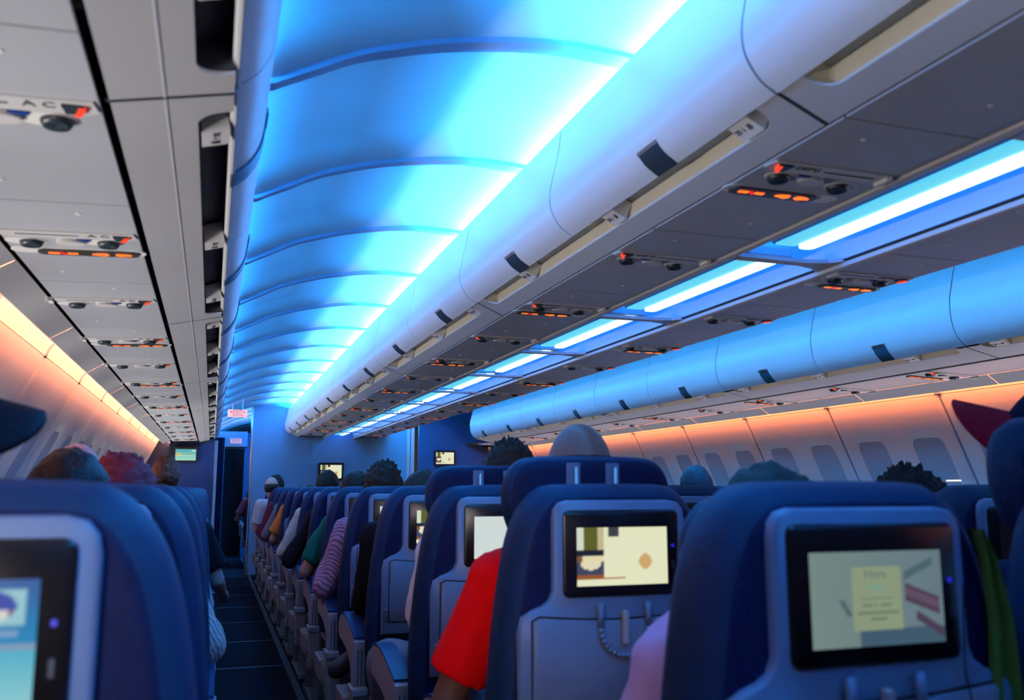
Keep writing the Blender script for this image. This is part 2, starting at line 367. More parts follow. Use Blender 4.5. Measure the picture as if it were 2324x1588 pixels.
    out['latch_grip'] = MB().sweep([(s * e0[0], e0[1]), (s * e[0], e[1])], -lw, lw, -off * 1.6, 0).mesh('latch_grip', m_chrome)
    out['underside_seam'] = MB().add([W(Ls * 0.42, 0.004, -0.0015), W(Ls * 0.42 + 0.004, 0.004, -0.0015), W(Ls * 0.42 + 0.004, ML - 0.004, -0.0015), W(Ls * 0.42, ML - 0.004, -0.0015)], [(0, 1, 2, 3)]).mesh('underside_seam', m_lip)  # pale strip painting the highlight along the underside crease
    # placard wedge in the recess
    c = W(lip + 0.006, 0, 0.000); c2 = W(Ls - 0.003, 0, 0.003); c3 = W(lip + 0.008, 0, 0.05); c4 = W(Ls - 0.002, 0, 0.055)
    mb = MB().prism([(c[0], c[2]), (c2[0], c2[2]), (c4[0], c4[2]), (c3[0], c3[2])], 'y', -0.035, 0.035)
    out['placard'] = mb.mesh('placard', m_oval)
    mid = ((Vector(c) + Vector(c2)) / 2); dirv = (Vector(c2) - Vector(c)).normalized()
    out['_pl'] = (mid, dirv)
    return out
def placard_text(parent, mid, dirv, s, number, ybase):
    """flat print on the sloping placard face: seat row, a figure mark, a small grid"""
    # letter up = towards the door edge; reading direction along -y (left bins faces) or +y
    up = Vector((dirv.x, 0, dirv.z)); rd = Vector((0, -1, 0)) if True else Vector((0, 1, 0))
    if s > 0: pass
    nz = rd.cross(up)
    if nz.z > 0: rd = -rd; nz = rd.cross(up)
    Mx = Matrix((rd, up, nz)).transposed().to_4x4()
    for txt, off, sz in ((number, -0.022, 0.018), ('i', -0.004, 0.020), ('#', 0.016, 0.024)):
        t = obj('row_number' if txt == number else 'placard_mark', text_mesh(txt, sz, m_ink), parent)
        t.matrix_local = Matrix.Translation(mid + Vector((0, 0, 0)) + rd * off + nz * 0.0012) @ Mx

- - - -

Copy the listing word for word, excluding its pictures.

Keep writing the Blender script for this image. This is part 2, starting at line 367. More parts follow. Use Blender 4.5. Measure the picture as if it were 2324x1588 pixels.
    out['latch_grip'] = MB().sweep([(s * e0[0], e0[1]), (s * e[0], e[1])], -lw, lw, -off * 1.6, 0).mesh('latch_grip', m_chrome)
    out['underside_seam'] = MB().add([W(Ls * 0.42, 0.004, -0.0015), W(Ls * 0.42 + 0.004, 0.004, -0.0015), W(Ls * 0.42 + 0.004, ML - 0.004, -0.0015), W(Ls * 0.42, ML - 0.004, -0.0015)], [(0, 1, 2, 3)]).mesh('underside_seam', m_lip)  # pale strip painting the highlight along the underside crease
    # placard wedge in the recess
    c = W(lip + 0.006, 0, 0.000); c2 = W(Ls - 0.003, 0, 0.003); c3 = W(lip + 0.008, 0, 0.05); c4 = W(Ls - 0.002, 0, 0.055)
    mb = MB().prism([(c[0], c[2]), (c2[0], c2[2]), (c4[0], c4[2]), (c3[0], c3[2])], 'y', -0.035, 0.035)
    out['placard'] = mb.mesh('placard', m_oval)
    mid = ((Vector(c) + Vector(c2)) / 2); dirv = (Vector(c2) - Vector(c)).normalized()
    out['_pl'] = (mid, dirv)
    return out
def placard_text(parent, mid, dirv, s, number, ybase):
    """flat print on the sloping placard face: seat row, a figure mark, a small grid"""
    # letter up = towards the door edge; reading direction along -y (left bins faces) or +y
    up = Vector((dirv.x, 0, dirv.z)); rd = Vector((0, -1, 0)) if True else Vector((0, 1, 0))
    if s > 0: pass
    nz = rd.cross(up)
    if nz.z > 0: rd = -rd; nz = rd.cross(up)
    Mx = Matrix((rd, up, nz)).transposed().to_4x4()
    for txt, off, sz in ((number, -0.022, 0.018), ('i', -0.004, 0.020), ('#', 0.016, 0.024)):
        t = obj('row_number' if txt == number else 'placard_mark', text_mesh(txt, sz, m_ink), parent)
        t.matrix_local = Matrix.Translation(mid + Vector((0, 0, 0)) + rd * off + nz * 0.0012) @ Mx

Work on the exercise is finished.